Past Project Deep Dive (Architecture, Challenges, Solutions)
Mind Map Summary
- Topic: Past Project Deep Dive
- Definition: A structured discussion where you thoroughly explain a significant project, focusing on context, role, technical architecture, challenges, solutions, and lessons learned.
- Key Aspects to Cover:
- Project Context: Purpose, business value, and problem solved.
- Your Role & Contributions: Specific responsibilities and individual impact.
- Technical Architecture: Components, data flow, technologies, and design patterns.
- Challenges Faced: Technical hurdles (scalability, performance) and non-technical issues (deadlines).
- Solutions Implemented: Thought process, alternatives considered, and outcomes.
- Lessons Learned: Reflection on what you would do differently.
- Benefits:
- Demonstrates depth of thought and engineering maturity.
- Showcases coding, design, and debugging abilities.
- Highlights communication and collaboration skills.
- Challenges:
- Requires thorough preparation to avoid rambling.
- Risk of getting lost in insignificant details.
Core Concepts
The “Past Project Deep Dive” is more than just recounting a story; it’s an opportunity to demonstrate your engineering maturity. Interviewers use this to assess your ability to:
- Understand the “Why”: Not just what you built, but why you built it that way, considering business and technical constraints.
- Analyze Trade-offs: Recognize that every design decision involves compromises and be able to articulate them.
- Problem-Solve: Walk through a problem, your thought process, and the solution.
- Learn and Adapt: Show that you reflect on your experiences and grow from them.

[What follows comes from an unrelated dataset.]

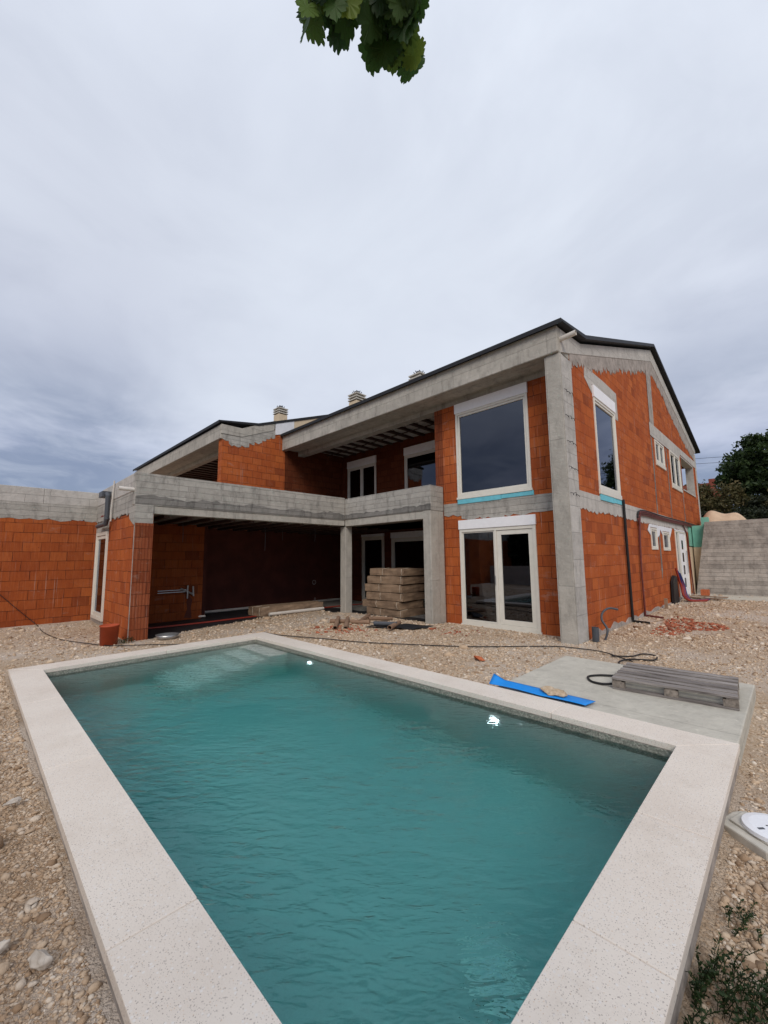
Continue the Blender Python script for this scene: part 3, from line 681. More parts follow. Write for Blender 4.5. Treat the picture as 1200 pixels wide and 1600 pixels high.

It’s crucial to structure your narrative using frameworks like STAR (Situation, Task, Action, Result) to keep your delivery concise and impactful.
Practice Exercise
Pick a project from your resume. Be ready to draw the architecture on a whiteboard. Explain the main components, data flow, and technologies used. Describe the biggest technical challenge you faced and how you solved it. Then, explain what you would change if you were to build it again today.
Answer (Example Walkthrough)
Let’s consider a hypothetical project: “Scalable Real-time Analytics Dashboard”
1. Project Context
- Purpose: To provide real-time insights into user behavior for an e-commerce platform.
- Problem Solved: Batch-processed analytics led to stale data and delayed decision-making.
- Goal: Build a low-latency pipeline capable of processing millions of events per minute.
- My Role: Lead Backend Engineer. Responsible for the ingestion pipeline and real-time processing logic.
2. Technical Architecture (High-Level)
+-----------------+ +-----------------+ +-----------------+
| User Actions | | Event Ingestion | | Real-time |
| (Web/Mobile) +----->| (Kafka/Kinesis) +----->| Processing |
| | | | | (Spark/Flink) |
+--------+--------+ +--------+--------+ +--------+--------+
| | |
v v v
+-----------------+ +-----------------+ +-----------------+
| Frontend | | API Gateway | | Aggregated |
| Dashboard |<-----+ (Load Balancer) <-----+ Data Store |
| | | | | (Redis/Druid) |
+-----------------+ +-----------------+ +-----------------+
- Technologies: Kafka (streaming), Spark Streaming (aggregation), Redis (fast reads), AWS S3 (data lake), Node.js (API).
3. Biggest Technical Challenge: Event Duplication
- Problem: Kafka’s “at least once” delivery and distributed producers caused duplicate events, skewing revenue metrics.
- Solution:
- Idempotent Sink: Used “upsert” logic (SET with EXPIRE) in Redis based on a unique client-generated Event-ID.
- Watermarking: Implemented watermarking in Spark to handle out-of-order events within a 10-second window.
4. Lessons Learned
If I were to build it again today:
- Schema Registry: Use Confluent Schema Registry to manage contract changes between producers and consumers.
- Managed Services: Prefer AWS Kinesis Data Analytics (Flink) over self-managed Spark clusters to reduce operational overhead.
- Observability: Implement OpenTelemetry from the start for end-to-end distributed tracing of individual events.
This deep dive demonstrates not only technical proficiency but also an understanding of system design principles and a commitment to continuous improvement.